EXERCISE OBJECTIVE: Return all the data below as it stands, minus the pictures.

* * * * *

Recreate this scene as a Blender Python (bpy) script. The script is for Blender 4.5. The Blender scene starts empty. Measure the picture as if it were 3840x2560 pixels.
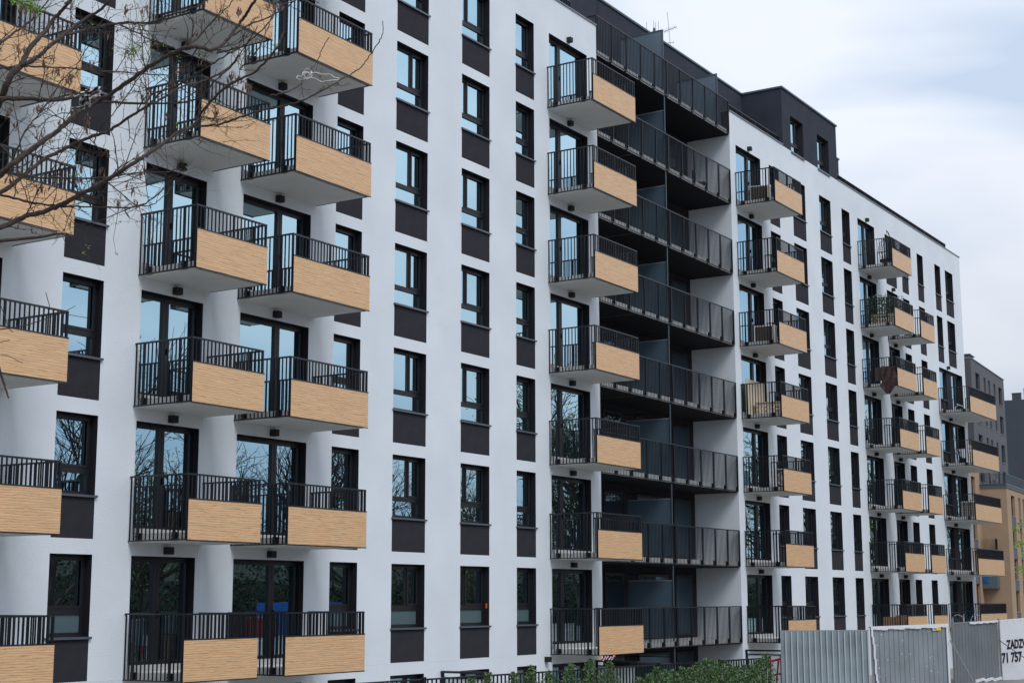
import bpy, math, random
from mathutils import Vector, Matrix
random.seed(7)
S = bpy.context.scene
COL = S.collection

# ------------------------------------------------------------------ camera
YAW, PITCH, ROLL, FPX = 1.0102754707715236, 0.16578532894827833, -0.0018347486533377665, 5765.999
CAM = Vector((-7.215, -24.566, 4.381))
fw = Vector((math.cos(PITCH)*math.sin(YAW), math.cos(PITCH)*math.cos(YAW), math.sin(PITCH)))
rt = Vector((math.cos(YAW), -math.sin(YAW), 0)); up = rt.cross(fw)
rr = math.cos(ROLL)*rt + math.sin(ROLL)*up; uu = -math.sin(ROLL)*rt + math.cos(ROLL)*up
cd = bpy.data.cameras.new('camera'); cam = bpy.data.objects.new('camera', cd); COL.objects.link(cam)
cam.matrix_world = Matrix(((rr.x, uu.x, -fw.x, CAM.x), (rr.y, uu.y, -fw.y, CAM.y), (rr.z, uu.z, -fw.z, CAM.z), (0, 0, 0, 1)))
cd.sensor_width = 36; cd.lens = FPX/3840*36; cd.clip_start = 0.1; cd.clip_end = 3000
S.camera = cam
def at(px, py, d):                       # a point of the photo (3840 wide) at depth d metres
    return CAM + (fw + rr*((px-1920)/FPX) - uu*((py-1280)/FPX))*d
def on_z(px, py, z):
    v = at(px, py, 1) - CAM; return CAM + v*((z-CAM.z)/v.z)

# ------------------------------------------------------------------ sky, sun, exposure
SUN_EL, SUN_AZ = math.radians(50), math.radians(205)     # azimuth clockwise from +Y
W = bpy.data.worlds.new('World'); S.world = W; W.use_nodes = True
nt = W.node_tree; nt.nodes.clear()
N = nt.nodes.new; L = nt.links.new
out = N('ShaderNodeOutputWorld'); bg = N('ShaderNodeBackground'); bg.inputs[1].default_value = 0.1
sky = N('ShaderNodeTexSky'); sky.sky_type = 'NISHITA'; sky.sun_disc = False; sky.sun_elevation = SUN_EL; sky.sun_rotation = SUN_AZ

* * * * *

REPLY TO THE EXERCISE:
Recreate this scene as a Blender Python (bpy) script. The script is for Blender 4.5. The Blender scene starts empty. Measure the picture as if it were 3840x2560 pixels.
import bpy, math, random
from mathutils import Vector, Matrix
random.seed(7)
S = bpy.context.scene
COL = S.collection

# ------------------------------------------------------------------ camera
YAW, PITCH, ROLL, FPX = 1.0102754707715236, 0.16578532894827833, -0.0018347486533377665, 5765.999
CAM = Vector((-7.215, -24.566, 4.381))
fw = Vector((math.cos(PITCH)*math.sin(YAW), math.cos(PITCH)*math.cos(YAW), math.sin(PITCH)))
rt = Vector((math.cos(YAW), -math.sin(YAW), 0)); up = rt.cross(fw)
rr = math.cos(ROLL)*rt + math.sin(ROLL)*up; uu = -math.sin(ROLL)*rt + math.cos(ROLL)*up
cd = bpy.data.cameras.new('camera'); cam = bpy.data.objects.new('camera', cd); COL.objects.link(cam)
cam.matrix_world = Matrix(((rr.x, uu.x, -fw.x, CAM.x), (rr.y, uu.y, -fw.y, CAM.y), (rr.z, uu.z, -fw.z, CAM.z), (0, 0, 0, 1)))
cd.sensor_width = 36; cd.lens = FPX/3840*36; cd.clip_start = 0.1; cd.clip_end = 3000
S.camera = cam
def at(px, py, d):                       # a point of the photo (3840 wide) at depth d metres
    return CAM + (fw + rr*((px-1920)/FPX) - uu*((py-1280)/FPX))*d
def on_z(px, py, z):
    v = at(px, py, 1) - CAM; return CAM + v*((z-CAM.z)/v.z)

# ------------------------------------------------------------------ sky, sun, exposure
SUN_EL, SUN_AZ = math.radians(50), math.radians(205)     # azimuth clockwise from +Y
W = bpy.data.worlds.new('World'); S.world = W; W.use_nodes = True
nt = W.node_tree; nt.nodes.clear()
N = nt.nodes.new; L = nt.links.new
out = N('ShaderNodeOutputWorld'); bg = N('ShaderNodeBackground'); bg.inputs[1].default_value = 0.1
sky = N('ShaderNodeTexSky'); sky.sky_type = 'NISHITA'; sky.sun_disc = False; sky.sun_elevation = SUN_EL; sky.sun_rotation = SUN_AZ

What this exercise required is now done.